ICICI Bank, the country’s largest private sector lender, has raised deposit rates on select maturities. It is the second bank to do so since the start of the month.
The bank has raised the interest rate on deposits maturing in 270 days to less than one year by 25 basis points to 5.75 per cent for deposits of Rs 15 lakh to Rs 1 crore. The new rates are effective from January 8. The country’s largest lender, State Bank of India, offers 5.25 per cent on comparable deposits.
A fortnight ago, public sector Union Bank of India set the ball rolling by raising the interest rate on one-year to two-year deposits by 75 basis points.
While ICICI Bank did not give any reason for the increase, Union Bank said it took the step to avoid any asset-liability mismatch. Banks have started raising deposit rates after a gap of 12 months.

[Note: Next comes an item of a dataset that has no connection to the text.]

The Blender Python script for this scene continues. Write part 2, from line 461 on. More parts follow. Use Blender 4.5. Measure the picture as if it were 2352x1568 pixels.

“This is for practical adjustment purposes. Sometimes, you need funds for a particular tenure and need to tweak rates to raise these funds. This is not a directional move and does not signal any correction or revision in rates,” said an ICICI Bank executive.
Bankers said other banks would also selectively increase deposit rates in the coming weeks. If deposit rates harden, banks may be forced to raise lending rates to kept their margins intact. Bankers have, however, said that lending rates were unlikely to rise till the end of the financial year, as credit demand was low and there was abundant liquidity.
With deposit rates offered by banks dropping to 6 per cent and less, deposit mobilisation is mainly taking place in the one-year maturity basket. As a result, fresh deposit mobilisation by banks has slowed. Deposit growth, estimated at 22.10 per cent for the one-year period ended April 10, 2009, dropped to 17.58 per cent for the year to January 1, 2010.